Cross-cultural exposure also enhances entrepreneurial perspective. International exchange programs, global innovation competitions, and virtual collaborative projects expose students to diverse markets and user needs. This global involvement enables them to develop adaptable, empathetic, and context-sensitive solutions.  
Incorporating sustainability and ethics into entrepreneurial education ensures that innovation generates both profit and positive impact. When students are trained to evaluate the environmental, social, and ethical implications of their ideas, they are more likely to pursue lasting and responsible ventures.  
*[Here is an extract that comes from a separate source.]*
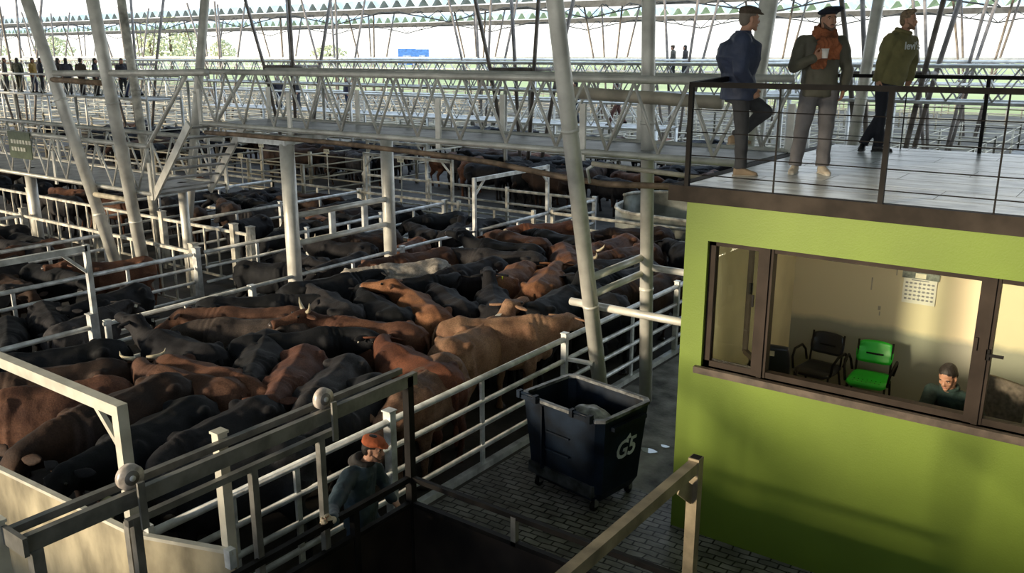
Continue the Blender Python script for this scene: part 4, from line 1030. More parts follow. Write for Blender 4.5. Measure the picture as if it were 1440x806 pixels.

Storytelling is a vital skill for communicating complex engineering ideas to non-technical audiences. Storytelling training helps engineers craft compelling narratives, which are essential for pitching ideas, attracting users, and inspiring teams.  
Artificial intelligence and data analytics are increasingly important in entrepreneurial education. Engineer-entrepreneurs who understand how to leverage data can make smarter design decisions, better understand user behavior, and identify trends that drive disruptive innovation.  
Failure is a vital learning experience in entrepreneurship. Students should be encouraged to experiment without fear of poor academic consequences. Reframing failure as a step in iteration builds resilience, adaptability, and a positive mindset—core traits of successful entrepreneurs.  
Involving successful alumni helps sustain student interest in entrepreneurship. Alumni can participate in guest lectures, mentorship, and workshops, sharing practical insights grounded in their own engineering and entrepreneurial experiences.  
Finally, universities must institutionalize entrepreneurial thinking by adapting policies to support innovation. This includes offering flexible credit options for entrepreneurship, providing assistance with intellectual property, and supporting startup incubation. Innovation should be valued on par with academic excellence.  
The ultimate goal of fostering entrepreneurial thinking in engineering education is to cultivate a culture of curiosity, risk-taking, and value creation. This prepares engineers not just to build products, but to lead innovation and shape the future.